The church sees its future in Africa, and many bishops there tend to strongly oppose any opening to L.G.B.T.Q.+ Catholics. That was in part why fuller discussions of those issues did not take place, according to some disappointed critics. The document called on the African bishop’s assembly to further study “how to accompany people in polygamous unions who are approaching the faith.”
Vatican officials who led the meeting nevertheless sought to portray it as a major leap forward.
“We earned space,” said Cardinal Mario Grech of Malta, the secretary general of the Synod of Bishops, who emphasized that the meeting, while “a learning curve for all of us,” had been a first step toward becoming a church in which clerics and lay people worked more closely together. He said he believed that participants would return to their local churches and continue the conversations.
The assembly will reconvene next October. At its conclusion, the participants will vote on another, final document that will include recommendations to Pope Francis. He is expected to then issue a major papal letter — possibly making concrete changes to church policy.

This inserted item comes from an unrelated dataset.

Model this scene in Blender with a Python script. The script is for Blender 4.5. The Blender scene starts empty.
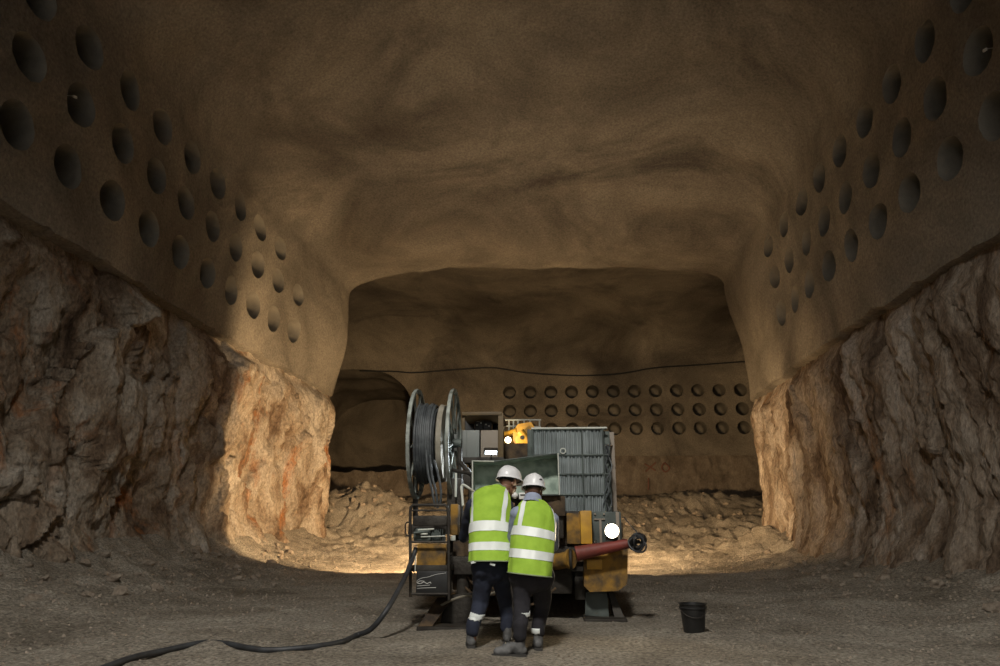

In recent years, the pope’s allies have billed the meeting as a major event in the papacy of Francis, who has allowed many previously taboo debates and has opened many doors for potential change. But as the meeting drew closer, Vatican officials sought to manage expectations, trying to balance the hopes of liberals and the fears of conservatives.
On the day the document was released, the conservative National Catholic Register published an interview with Cardinal Gerhard Mueller, a participant in the meeting and the Vatican’s former top official on church teaching, whom Francis fired in 2017. He complained that the meeting was not a real Synod of Bishops because lay people took “away opportunities” from bishops to speak and was, instead, a theological amateur hour meant to dismantle church teaching.
“All is being turned around so that now we must be open to homosexuality and the ordination of women,” he said in the interview. “If you analyze it, all is about converting us to these two themes.”
But late Saturday night, it was the advocates for a church more open to L.G.B.T.Q.+ people who felt let down.
The Rev. Timothy Radcliffe, whom Francis had asked to provide spiritual reflections during the meeting, told reporters on Friday that Catholics in different parts of the world had different priorities. He suggested that looking at the assembly with “massive expectations of changes” was “perhaps not always looking for the right thing.”
But others noted that very few Catholics had actually weighed in on the topics to begin with.
Archbishop Timothy Broglio, president of the United States bishops’ conference, noted earlier in the week that less than 1 percent of the 1.375 billion Catholics in the world had participated in the survey that led up to this month’s meeting.
“We have to find ways to draw more people in the participation,” he told reporters in the Vatican.
Francis and his allies have argued that the most important part of the meeting was the process of working together, with high-ranking clerics required to listen to lay people on issues that bubbled up from the Catholic grass roots.
The pope closed the meeting by thanking its participants and reminding them that daylight saving time would go into effect overnight. “Don’t forget to turn your watches back,” he said.